GIVEN REQUEST:
Scan the records for the string "Generate"; copy each line where it occurs.

>> START INFORMATION GIVEN

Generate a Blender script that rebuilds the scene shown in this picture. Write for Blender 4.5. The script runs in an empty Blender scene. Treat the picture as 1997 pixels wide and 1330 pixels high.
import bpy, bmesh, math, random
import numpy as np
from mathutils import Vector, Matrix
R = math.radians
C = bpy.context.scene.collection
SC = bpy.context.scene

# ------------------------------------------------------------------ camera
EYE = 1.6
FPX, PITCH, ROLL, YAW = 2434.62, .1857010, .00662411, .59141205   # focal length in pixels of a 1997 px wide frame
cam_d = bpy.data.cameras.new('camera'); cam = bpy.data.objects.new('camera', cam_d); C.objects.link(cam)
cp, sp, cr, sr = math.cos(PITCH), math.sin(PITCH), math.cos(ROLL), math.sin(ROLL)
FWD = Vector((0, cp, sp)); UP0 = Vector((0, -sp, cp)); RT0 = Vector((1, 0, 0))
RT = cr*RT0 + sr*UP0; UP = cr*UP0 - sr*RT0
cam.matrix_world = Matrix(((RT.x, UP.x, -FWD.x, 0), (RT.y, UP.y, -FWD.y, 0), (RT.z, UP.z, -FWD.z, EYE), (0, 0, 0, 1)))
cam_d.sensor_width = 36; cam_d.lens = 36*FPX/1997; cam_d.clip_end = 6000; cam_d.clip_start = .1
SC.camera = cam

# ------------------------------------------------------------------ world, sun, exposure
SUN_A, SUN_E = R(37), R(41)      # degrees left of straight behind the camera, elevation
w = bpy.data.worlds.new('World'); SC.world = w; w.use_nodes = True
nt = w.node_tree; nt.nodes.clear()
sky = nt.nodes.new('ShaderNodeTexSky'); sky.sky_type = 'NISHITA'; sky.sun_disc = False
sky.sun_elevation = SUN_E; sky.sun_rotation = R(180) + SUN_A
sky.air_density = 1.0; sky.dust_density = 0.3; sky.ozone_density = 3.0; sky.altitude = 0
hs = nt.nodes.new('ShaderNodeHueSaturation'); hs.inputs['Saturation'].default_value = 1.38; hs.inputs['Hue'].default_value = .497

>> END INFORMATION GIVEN
>> START INFORMATION GIVEN

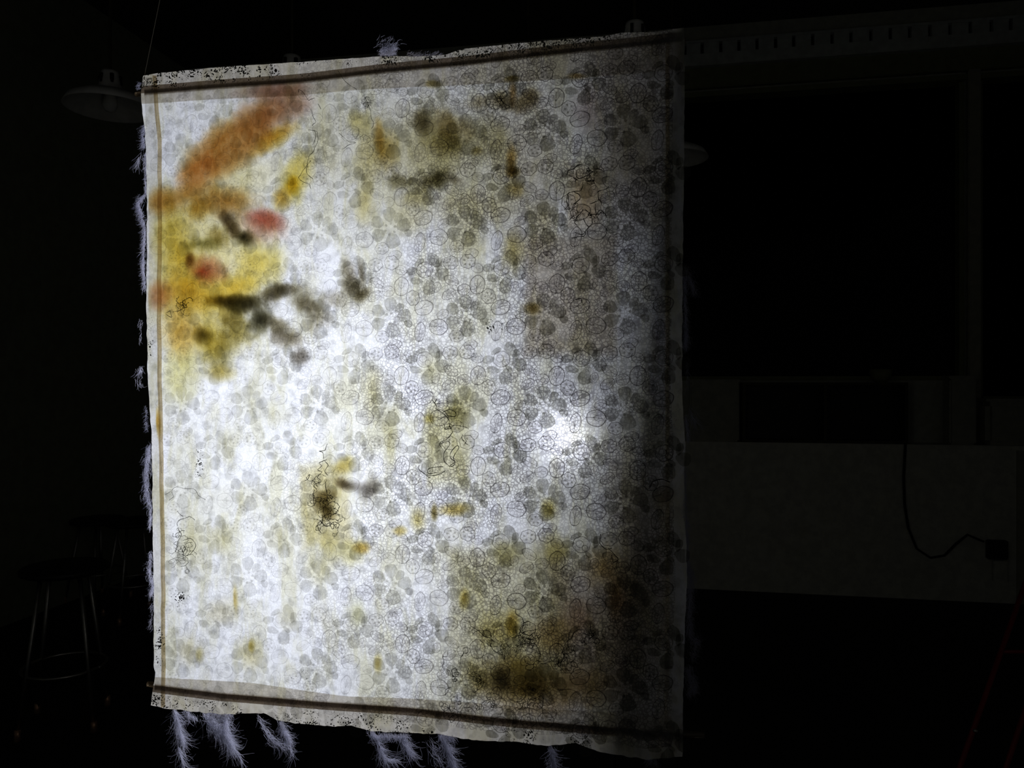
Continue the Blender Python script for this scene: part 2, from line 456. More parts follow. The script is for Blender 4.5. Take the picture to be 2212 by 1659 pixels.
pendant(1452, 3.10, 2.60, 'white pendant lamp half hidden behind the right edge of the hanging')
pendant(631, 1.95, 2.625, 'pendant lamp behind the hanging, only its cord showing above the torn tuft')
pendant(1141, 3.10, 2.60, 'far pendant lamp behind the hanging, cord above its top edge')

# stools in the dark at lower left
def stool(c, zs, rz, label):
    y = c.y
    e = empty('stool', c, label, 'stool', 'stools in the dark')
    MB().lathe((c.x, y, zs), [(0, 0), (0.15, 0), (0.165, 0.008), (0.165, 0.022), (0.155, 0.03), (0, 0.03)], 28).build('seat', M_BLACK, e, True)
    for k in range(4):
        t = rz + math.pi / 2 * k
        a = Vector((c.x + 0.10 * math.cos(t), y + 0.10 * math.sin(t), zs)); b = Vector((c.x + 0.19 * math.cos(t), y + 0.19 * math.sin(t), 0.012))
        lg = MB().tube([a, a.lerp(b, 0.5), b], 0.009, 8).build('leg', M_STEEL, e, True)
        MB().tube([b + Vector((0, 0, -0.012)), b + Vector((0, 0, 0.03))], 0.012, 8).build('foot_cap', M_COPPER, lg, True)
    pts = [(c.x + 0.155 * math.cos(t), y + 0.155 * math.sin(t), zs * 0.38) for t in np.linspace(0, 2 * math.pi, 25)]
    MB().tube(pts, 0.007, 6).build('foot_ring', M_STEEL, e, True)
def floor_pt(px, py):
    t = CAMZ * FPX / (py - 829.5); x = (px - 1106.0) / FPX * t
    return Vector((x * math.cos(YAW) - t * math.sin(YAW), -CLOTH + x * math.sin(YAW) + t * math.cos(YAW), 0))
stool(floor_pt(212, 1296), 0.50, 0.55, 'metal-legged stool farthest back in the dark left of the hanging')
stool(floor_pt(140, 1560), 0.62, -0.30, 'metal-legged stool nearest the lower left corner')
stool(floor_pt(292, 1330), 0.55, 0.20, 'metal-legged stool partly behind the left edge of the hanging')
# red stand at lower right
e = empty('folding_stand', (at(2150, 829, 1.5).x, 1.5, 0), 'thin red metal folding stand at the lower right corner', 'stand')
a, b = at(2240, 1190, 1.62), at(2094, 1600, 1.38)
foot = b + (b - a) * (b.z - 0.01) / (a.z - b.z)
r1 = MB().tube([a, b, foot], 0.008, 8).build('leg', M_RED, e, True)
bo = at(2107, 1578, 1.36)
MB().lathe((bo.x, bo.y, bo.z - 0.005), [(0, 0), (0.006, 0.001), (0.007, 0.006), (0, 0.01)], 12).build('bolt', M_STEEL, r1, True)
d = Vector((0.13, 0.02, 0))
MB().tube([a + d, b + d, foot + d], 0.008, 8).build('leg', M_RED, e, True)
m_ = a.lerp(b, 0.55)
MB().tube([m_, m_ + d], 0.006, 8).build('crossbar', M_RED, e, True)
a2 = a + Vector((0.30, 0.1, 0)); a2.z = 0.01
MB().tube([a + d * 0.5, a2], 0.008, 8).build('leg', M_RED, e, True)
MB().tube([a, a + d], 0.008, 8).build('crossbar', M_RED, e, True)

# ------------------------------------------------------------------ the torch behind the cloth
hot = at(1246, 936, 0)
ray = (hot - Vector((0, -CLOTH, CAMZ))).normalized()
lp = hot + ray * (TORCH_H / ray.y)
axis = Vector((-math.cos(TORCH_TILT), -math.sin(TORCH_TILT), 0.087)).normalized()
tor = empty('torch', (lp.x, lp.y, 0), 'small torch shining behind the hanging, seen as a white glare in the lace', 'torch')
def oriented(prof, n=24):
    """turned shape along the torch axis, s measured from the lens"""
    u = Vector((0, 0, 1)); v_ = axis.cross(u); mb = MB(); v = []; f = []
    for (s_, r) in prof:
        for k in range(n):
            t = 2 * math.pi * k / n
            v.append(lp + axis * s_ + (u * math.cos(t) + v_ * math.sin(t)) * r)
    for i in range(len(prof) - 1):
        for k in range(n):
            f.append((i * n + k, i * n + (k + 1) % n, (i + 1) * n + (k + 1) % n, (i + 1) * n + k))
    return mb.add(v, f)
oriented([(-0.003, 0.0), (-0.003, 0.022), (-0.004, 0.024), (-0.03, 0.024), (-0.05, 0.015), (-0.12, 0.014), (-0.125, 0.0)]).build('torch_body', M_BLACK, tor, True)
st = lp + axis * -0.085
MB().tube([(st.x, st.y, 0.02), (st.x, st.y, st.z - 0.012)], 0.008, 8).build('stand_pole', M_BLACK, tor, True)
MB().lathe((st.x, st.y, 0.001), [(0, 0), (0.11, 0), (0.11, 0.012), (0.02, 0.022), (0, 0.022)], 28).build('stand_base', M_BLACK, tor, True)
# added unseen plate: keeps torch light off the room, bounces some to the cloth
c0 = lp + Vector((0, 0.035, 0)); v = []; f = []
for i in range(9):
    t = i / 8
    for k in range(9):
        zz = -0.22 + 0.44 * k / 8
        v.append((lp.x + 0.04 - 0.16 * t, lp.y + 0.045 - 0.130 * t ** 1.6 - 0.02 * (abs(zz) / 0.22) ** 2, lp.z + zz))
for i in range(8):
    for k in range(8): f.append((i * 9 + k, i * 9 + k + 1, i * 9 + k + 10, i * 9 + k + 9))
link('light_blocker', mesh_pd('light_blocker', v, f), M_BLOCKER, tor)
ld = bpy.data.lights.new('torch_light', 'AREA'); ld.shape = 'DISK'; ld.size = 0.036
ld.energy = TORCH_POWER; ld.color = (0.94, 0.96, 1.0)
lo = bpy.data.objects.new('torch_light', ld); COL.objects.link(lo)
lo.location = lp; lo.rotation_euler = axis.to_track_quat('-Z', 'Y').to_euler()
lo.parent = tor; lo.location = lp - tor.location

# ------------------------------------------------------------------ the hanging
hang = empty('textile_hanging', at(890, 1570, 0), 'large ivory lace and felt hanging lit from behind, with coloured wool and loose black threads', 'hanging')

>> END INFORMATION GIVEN
>> START INFORMATION GIVEN

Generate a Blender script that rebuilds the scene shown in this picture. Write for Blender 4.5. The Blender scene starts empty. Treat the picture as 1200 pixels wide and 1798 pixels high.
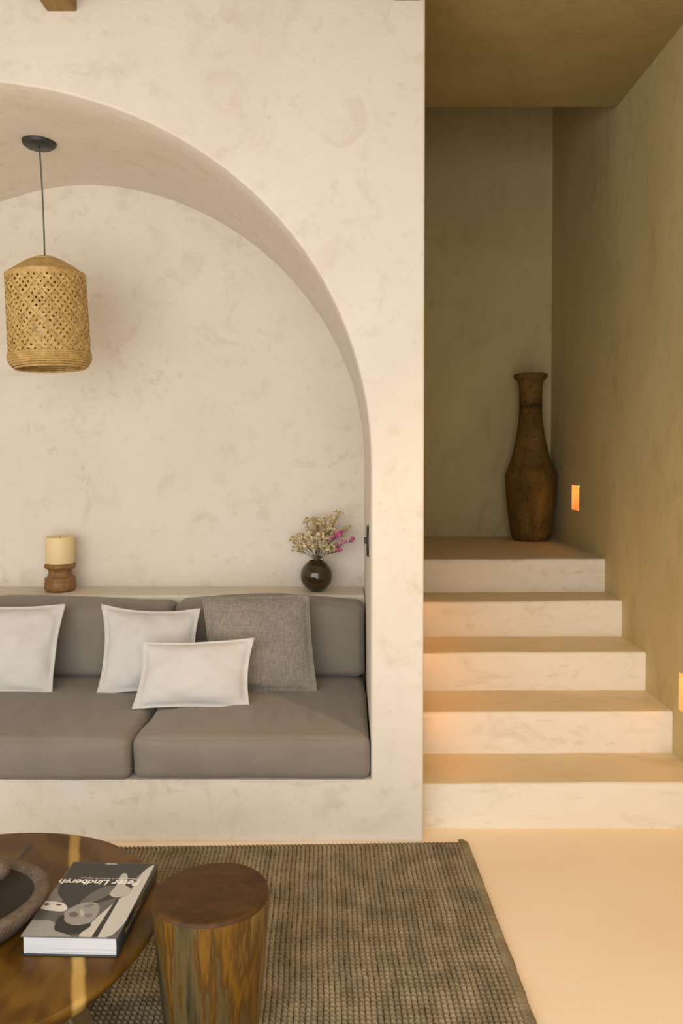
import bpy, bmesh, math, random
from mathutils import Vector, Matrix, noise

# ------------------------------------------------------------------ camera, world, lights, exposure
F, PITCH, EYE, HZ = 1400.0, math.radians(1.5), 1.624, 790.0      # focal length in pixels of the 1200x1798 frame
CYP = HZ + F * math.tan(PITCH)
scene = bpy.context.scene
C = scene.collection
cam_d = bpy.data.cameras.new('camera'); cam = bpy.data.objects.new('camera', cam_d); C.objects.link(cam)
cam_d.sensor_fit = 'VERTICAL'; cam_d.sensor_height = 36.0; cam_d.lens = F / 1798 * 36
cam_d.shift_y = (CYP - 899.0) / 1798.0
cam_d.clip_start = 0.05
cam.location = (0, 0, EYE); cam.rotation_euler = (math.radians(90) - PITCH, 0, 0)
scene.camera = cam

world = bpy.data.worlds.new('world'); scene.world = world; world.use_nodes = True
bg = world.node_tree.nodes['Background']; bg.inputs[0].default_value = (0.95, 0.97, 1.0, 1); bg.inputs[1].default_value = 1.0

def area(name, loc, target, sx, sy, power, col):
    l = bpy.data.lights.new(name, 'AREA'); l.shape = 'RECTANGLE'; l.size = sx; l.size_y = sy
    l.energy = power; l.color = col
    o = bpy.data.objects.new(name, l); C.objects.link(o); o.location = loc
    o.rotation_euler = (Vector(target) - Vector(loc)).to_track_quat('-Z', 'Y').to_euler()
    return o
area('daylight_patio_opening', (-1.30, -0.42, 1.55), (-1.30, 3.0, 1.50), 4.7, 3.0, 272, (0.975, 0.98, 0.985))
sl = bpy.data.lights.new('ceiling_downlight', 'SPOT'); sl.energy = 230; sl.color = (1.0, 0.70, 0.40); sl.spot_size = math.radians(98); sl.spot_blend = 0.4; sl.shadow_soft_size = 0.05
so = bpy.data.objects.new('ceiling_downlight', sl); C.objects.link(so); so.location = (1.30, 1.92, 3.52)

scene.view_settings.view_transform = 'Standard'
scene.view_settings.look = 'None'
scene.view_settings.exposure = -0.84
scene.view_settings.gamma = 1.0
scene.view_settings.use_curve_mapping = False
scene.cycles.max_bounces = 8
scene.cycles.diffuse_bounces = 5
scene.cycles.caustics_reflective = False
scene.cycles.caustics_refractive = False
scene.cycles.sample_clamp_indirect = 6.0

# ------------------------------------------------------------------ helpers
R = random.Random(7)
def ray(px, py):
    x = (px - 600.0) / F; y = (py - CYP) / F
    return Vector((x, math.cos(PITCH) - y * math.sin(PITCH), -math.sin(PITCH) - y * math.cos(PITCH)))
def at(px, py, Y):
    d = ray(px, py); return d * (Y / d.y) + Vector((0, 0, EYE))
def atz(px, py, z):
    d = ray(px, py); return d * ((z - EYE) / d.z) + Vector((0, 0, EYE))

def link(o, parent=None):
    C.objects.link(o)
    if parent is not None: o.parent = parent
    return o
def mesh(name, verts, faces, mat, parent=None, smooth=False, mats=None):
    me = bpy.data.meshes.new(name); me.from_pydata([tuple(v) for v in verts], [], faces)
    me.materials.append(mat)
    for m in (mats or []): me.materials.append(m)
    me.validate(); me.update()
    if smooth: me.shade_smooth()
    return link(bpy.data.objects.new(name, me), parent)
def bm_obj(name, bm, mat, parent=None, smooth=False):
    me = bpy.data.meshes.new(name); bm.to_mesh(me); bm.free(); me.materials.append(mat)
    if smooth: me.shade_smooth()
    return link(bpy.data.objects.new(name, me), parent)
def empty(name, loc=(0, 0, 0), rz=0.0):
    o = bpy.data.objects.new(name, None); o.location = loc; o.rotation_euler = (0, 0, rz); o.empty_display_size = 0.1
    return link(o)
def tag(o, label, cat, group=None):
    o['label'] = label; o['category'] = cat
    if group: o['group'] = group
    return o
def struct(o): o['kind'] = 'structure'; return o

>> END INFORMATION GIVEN

EXERCISE ANSWER:
Generate a Blender script that rebuilds the scene shown in this picture. Write for Blender 4.5. The script runs in an empty Blender scene. Treat the picture as 1997 pixels wide and 1330 pixels high.
Generate a Blender script that rebuilds the scene shown in this picture. Write for Blender 4.5. The Blender scene starts empty. Treat the picture as 1200 pixels wide and 1798 pixels high.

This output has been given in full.